[START]

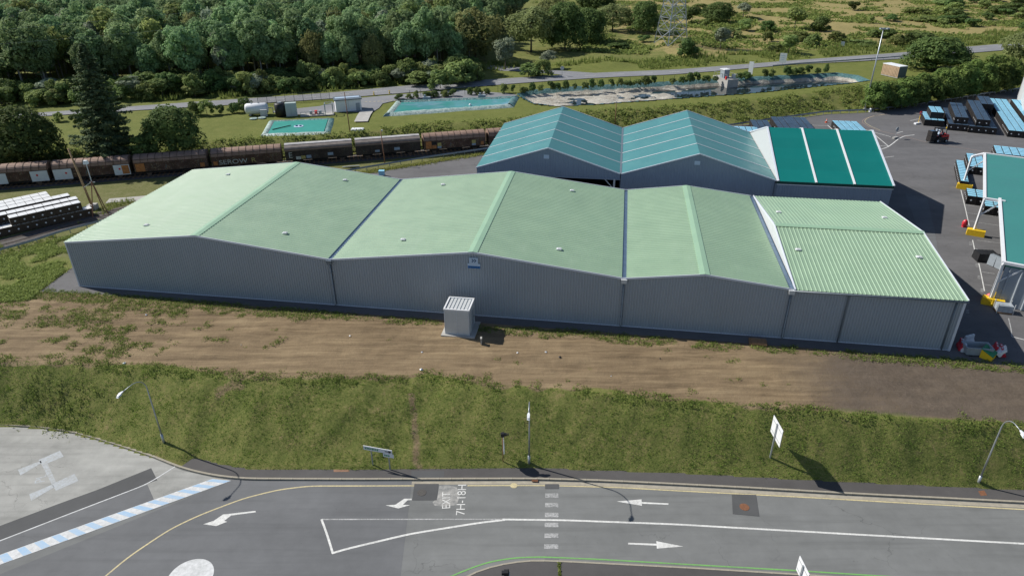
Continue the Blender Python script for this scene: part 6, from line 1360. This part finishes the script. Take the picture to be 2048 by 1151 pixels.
# the wood: nearest trees one by one, the rest as one mass
FT = []
ex, ey = np.array([G(-600, 236, LAWN)[0], G(0, 197, LAWN)[0], G(300, 184, LAWN)[0], G(620, 168, LAWN)[0], G(900, 150, LAWN)[0], G(985, 140, LAWN)[0]]), np.array([G(-600, 236, LAWN)[1], G(0, 197, LAWN)[1], G(300, 184, LAWN)[1], G(620, 168, LAWN)[1], G(900, 150, LAWN)[1], G(985, 140, LAWN)[1]])
for yy in np.arange(120, 330, 4.8):
    for xx in np.arange(-300, 8, 5.0):
        x, y = xx+random.uniform(-2.2, 2.2), yy+random.uniform(-2.2, 2.2)
        if y < np.interp(x, ex, ey)+1 or x > -14+(y-178)*.16: continue
        FT.append((x, y))
FT.sort(key=lambda p: p[1]-.28*p[0]*0+np.hypot(p[0], p[1])*.0)
def inview(x, y):
    d = np.array([x, y, 14])-np.array([0, 0, CH]); f_ = d @ ax_f; return abs(FPX*(d @ R2)/f_) < 1100
vis = [p for p in FT if inview(*p)]; oth = [p for p in FT if not inview(*p)]
vis.sort(key=lambda p: p[1]-np.interp(p[0], ex, ey)); one, mass = vis[:285], vis[285:]+oth
for x, y in one:
    s = random.uniform(.72, 1.2); kd = random.choices(('forest', 'willow', 'young', 'silver'), (.8, .1, .05, .05))[0]; fr = y-np.interp(x, ex, ey) < 7; tree(kd, (x, y, ground_at(x, y)-.1), 14*s*random.uniform(.93, 1.1), 7.6*s*random.uniform(.85, 1.1), 'tall tree in the front edge of the dense wood' if fr else 'leafy tree crown inside the dense wood beyond the road', 'tree', 'trees at the edge of the wood' if fr else 'trees inside the wood', None, 'forest_tree')
me = bpy.data.meshes.new('far_wood'); me.from_pydata([(x, y, ground_at(x, y)-.1) for x, y in mass], [], [])
a1 = me.attributes.new('sc', 'FLOAT', 'POINT'); a1.data.foreach_set('value', [random.uniform(.85, 1.2) for _ in mass]); a2 = me.attributes.new('rot', 'FLOAT', 'POINT'); a2.data.foreach_set('value', [random.uniform(0, 6.28) for _ in mass])
fw = link('far_wood', me, None); struct(fw, 'stuff', 'deeper part of the dense wood beyond the back road')
ng = bpy.data.node_groups.new('wood', 'GeometryNodeTree'); ng.interface.new_socket('Geometry', in_out='INPUT', socket_type='NodeSocketGeometry'); ng.interface.new_socket('Geometry', in_out='OUTPUT', socket_type='NodeSocketGeometry')
N_ = ng.nodes; gi = N_.new('NodeGroupInput'); go = N_.new('NodeGroupOutput'); ip_ = N_.new('GeometryNodeInstanceOnPoints'); jo = N_.new('GeometryNodeJoinGeometry')
src = {}
for o in COL.objects:
    if o.type == 'MESH' and o.data.name.startswith('forest_crown'): src.setdefault(o.data.name, o)
for ch in src.values():
    oi = N_.new('GeometryNodeObjectInfo'); oi.inputs['Object'].default_value = ch; oi.inputs['As Instance'].default_value = True; oi.transform_space = 'ORIGINAL'; ng.links.new(oi.outputs['Geometry'], jo.inputs[0])
ip_.inputs['Pick Instance'].default_value = True; rvn = N_.new('FunctionNodeRandomValue'); rvn.data_type = 'INT'; rvn.inputs[4].default_value = 0; rvn.inputs[5].default_value = len(src)-1; ng.links.new(rvn.outputs[2], ip_.inputs['Instance Index'])
def na_(nm): q = N_.new('GeometryNodeInputNamedAttribute'); q.data_type = 'FLOAT'; q.inputs[0].default_value = nm; return q.outputs[0]
cx_ = N_.new('ShaderNodeCombineXYZ'); ng.links.new(na_('rot'), cx_.inputs[2]); ng.links.new(gi.outputs[0], ip_.inputs['Points']); ng.links.new(jo.outputs[0], ip_.inputs['Instance']); ng.links.new(cx_.outputs[0], ip_.inputs['Rotation']); ng.links.new(na_('sc'), ip_.inputs['Scale']); ng.links.new(ip_.outputs[0], go.inputs[0])
md = fw.modifiers.new('wood', 'NODES'); md.node_group = ng

# ------------------------------------------------------------------ grass, weeds and rough growth
def tufts(name, X, Y, mat, hgt, blades, lean, wid, label, rng=RNG):
    n = len(X); Zg = hfun(X, Y); hgt = hgt*np.clip(1+.45*vnoise(X, Y, 1.1, 81)+.45*vnoise(X, Y, .45, 82), .4, 2.2); Xb = np.repeat(X, blades)+rng.normal(size=n*blades)*.07; Yb = np.repeat(Y, blades)+rng.normal(size=n*blades)*.07; Zb = np.repeat(Zg, blades)-.02; H = np.repeat(hgt*rng.uniform(.55, 1.4, n), blades)*rng.uniform(.7, 1.2, n*blades)
    a = rng.uniform(0, 6.28, n*blades); l = rng.uniform(.15, 1, n*blades)*lean*H; b0 = np.stack([Xb, Yb, Zb], 1); sd = np.stack([-np.sin(a), np.cos(a), a*0], 1)*(wid*rng.uniform(.6, 1.3, n*blades))[:, None]; tip = b0+np.stack([np.cos(a)*l, np.sin(a)*l, H], 1)
    V = np.stack([b0-sd, b0+sd, tip], 1).reshape(-1, 3); F = np.arange(3*n*blades).reshape(-1, 3); tint = np.repeat(np.clip(np.repeat(rng.uniform(0, .6, n), blades)+rng.uniform(0, .4, n*blades), 0, 1), 3)
    return struct(bulk(name, V, F, mat, {'tint': ('POINT', tint)}), 'stuff', label)
def clumps(name, X, Y, S, mat, k, leaf, label, flat=.7, rng=RNG):
    n = len(X); Zg = hfun(X, Y); o = rng.normal(size=(n*k, 3))*np.repeat(S, k)[:, None]*.42; P = np.stack([np.repeat(X, k), np.repeat(Y, k), np.repeat(Zg, k)], 1)+o*np.array([1, 1, 0]); P[:, 2] += np.abs(o[:, 2])*flat+.03
    N = rng.normal(size=P.shape)*.6+np.array([0, 0, .8]); V, F = quads(P, N, leaf*rng.uniform(.6, 1.4, n*k)*np.repeat(np.sqrt(S), k), 1.5, rng)
    return struct(bulk(name, V, F, mat, {'tint': ('POINT', np.repeat(np.clip(np.repeat(rng.uniform(0, .5, n), k)+rng.uniform(0, .5, n*k), 0, 1), 4))}), 'stuff', label)
X = RNG.uniform(-58, 52, 150000); Y = RNG.uniform(39, 58, 150000); f_ = np.interp(X, FX, FY); t2 = np.interp(X, TX, TY); ok = (Y > f_+.12) & (Y < t2+.25) & (vnoise(X, Y, 1.5, 31)+.7*vnoise(X, Y, .6, 32)+.35*vnoise(X, Y, 5, 33) > -.95)
tufts('grass', X[ok], Y[ok], L_grass, .072, 4, 1.0, .022, 'rough mown grass covering the road bank')
X = RNG.uniform(-60, 50, 60000); Y = RNG.uniform(42, 72, 60000); t2 = np.interp(X, TX, TY); bf = np.interp(X, [-400, -49, 42.0, 60, 400], [124, 67.6, 53.1, 50.3, 0]); Yr = Y+X*.13; nn = .8*vnoise(X*.3, Yr, 1.3, 41)+.8*vnoise(X, Y, .9, 42)+.5*vnoise(X, Y, 3, 45)
e1_ = np.exp(-((Y-t2-.1)/.9)**2)*1.35*(1+.4*vnoise(X, Y*0, 6, 44)); e2_ = np.exp(-((Y-bf+.9)/1.0)**2)*1.75; left = np.clip((-14-X)/26, 0, 1)*.95*np.clip((Y-t2)/1.0, 0, 1)
ok = (Y > t2-.6) & (Y < bf+.1) & (nn+e1_+e2_+left > 1.02+RNG.uniform(-.15, .35, len(X))); ok &= ~((X > 30) & (Y > t2+1.2) & (Y < bf-1.6))
clumps('weeds', X[ok][:17000], Y[ok][:17000], RNG.uniform(.18, .46, ok.sum())[:17000], L_weed, 12, .13, 'weeds growing in patches along the bare earth strip', .45)
# lush weeds left of the warehouse
Q = np.array(GP([(-60, 545), (0, 515), (75, 490), (150, 470), (170, 500), (150, 528), (82, 580), (60, 600), (0, 605), (-60, 608)], 0))[:, :2]; X = RNG.uniform(Q[:, 0].min(), Q[:, 0].max(), 9000); Y = RNG.uniform(Q[:, 1].min(), Q[:, 1].max(), 9000); ok = in_poly(X, Y, Q) & (vnoise(X, Y, 2.2, 51)+.4*vnoise(X, Y, .8, 53) > -.2)
clumps('weeds', X[ok], Y[ok], RNG.uniform(.2, .5, ok.sum()), L_bright, 14, .17, 'lush bright green weeds left of the warehouse corner')
X = RNG.uniform(-75, -30, 16000); Y = RNG.uniform(66, 104, 16000); P2 = np.array(GP([(-100, 560), (0, 520), (150, 472), (190, 455), (390, 352), (520, 350), (330, 395), (210, 402), (180, 440), (0, 490), (-100, 515)], 0))[:, :2]
ok = in_poly(X, Y, P2) & (vnoise(X, Y, 1.8, 52) > -.3); tufts('grass', X[ok], Y[ok], L_rough, .38, 6, .7, .03, 'tall loose grass beside the siding and crash barrier')
gx_ = np.concatenate([G(700+i*2.9, 350.5-i*.46, 0)[None, :2]+RNG.normal(size=(10, 2))*np.array([.6, .35]) for i in range(95)]); clumps('weeds', gx_[:, 0], gx_[:, 1], RNG.uniform(.2, .5, len(gx_)), L_bright, 10, .16, 'weeds along the crash barrier beside the yard')
# rough growth on the bank behind train and yard
X = RNG.uniform(-95, 140, 60000); Y = RNG.uniform(100, 190, 60000); b_ = np.interp(X, BX, BY); c_ = np.interp(X, CX_, CY_); ok = (Y > b_+.3) & (Y < c_+.6) & (vnoise(X, Y, 2.5, 61) > -.5)
clumps('undergrowth', X[ok], Y[ok], RNG.uniform(.4, .85, ok.sum()), L_rough, 9, .30, 'rough bushy growth covering the bank behind the train', .9)
# reeds and tall grass beyond the back road
X = RNG.uniform(-100, 190, 70000); Y = RNG.uniform(150, 300, 70000); q_ = np.interp(X, QX, QY); ok = (Y > q_+1.2) & (Y < q_+16+vnoise(X, Y*0, 12, 71)*7) & (vnoise(X, Y, 6, 72) > -.35) & ~((X > -12) & (X < 34) & (Y < q_+11))
tufts('tall_grass', X[ok], Y[ok], L_rough, .95, 5, .5, .10, 'tall grass and reeds along the far side of the back road')
X = RNG.uniform(10, 260, 60000); Y = RNG.uniform(190, 420, 60000); q_ = np.interp(X, QX, QY); ok = (Y > q_+12) & (vnoise(X, Y, 9, 73)+.5*vnoise(X, Y, 3.5, 74) > -.02)
clumps('undergrowth', X[ok], Y[ok], RNG.uniform(.5, 1.3, ok.sum()), L_rough, 6, .55, 'low scrub patches over the dry meadow', .7)
# moss and grass in the island joint
gj = np.concatenate([G(1118.5+k*.12, 1126+k*2.6, ROADZ+.12)[None, :2]+RNG.normal(size=(14, 2))*.05 for k in range(16)]); V, F = quads(np.column_stack([gj, np.full(len(gj), ROADZ+.15)]), RNG.normal(size=(len(gj), 3))*.5+np.array([0, 0, 1]), RNG.uniform(.06, .14, len(gj)))
struct(bulk('weeds', V, F, L_weed, {'tint': ('POINT', np.repeat(RNG.uniform(0, 1, len(gj)), 4))}), 'stuff', 'strip of moss and grass in the pavement joint at the lower edge')

# dark rank growth on the left of the bank
rg = np.concatenate([np.stack([RNG.normal(G(c_[0], c_[1], -1.6)[0], 1.4, 60), RNG.normal(G(c_[0], c_[1], -1.6)[1], .7, 60)], 1) for c_ in ((95, 795), (125, 812), (60, 785), (140, 790))])
clumps('undergrowth', rg[:, 0], rg[:, 1], RNG.uniform(.2, .5, len(rg)), L_rough, 9, .15, 'dark rank growth on the bank above the pale lot', .6)
# overhead cables from the pylon
pyb = np.array(pb)
for k, (zz_, e_) in enumerate(((24., (-420, 118, 15.)), (29., (-420, 92, 18.)))):
    a_ = pyb+np.array([-4.5, -2.1, zz_-2]); b_ = G(e_[0], e_[1], e_[2]); P_ = [a_+(b_-a_)*q+np.array([0, 0, -5*4*q*(1-q)*.5]) for q in np.linspace(0, 1, 40)]
    m = MB(); m.tube(P_, .012, 4); o = m.build('power_cable', M_lgrey); tag(o, 'thin overhead power cable crossing before the wood, %s of two' % ('lower' if k == 0 else 'upper'), 'cable', 'overhead power cables')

[END]

Check each line of the listing above for the string "part", then report only how many lines have it.

2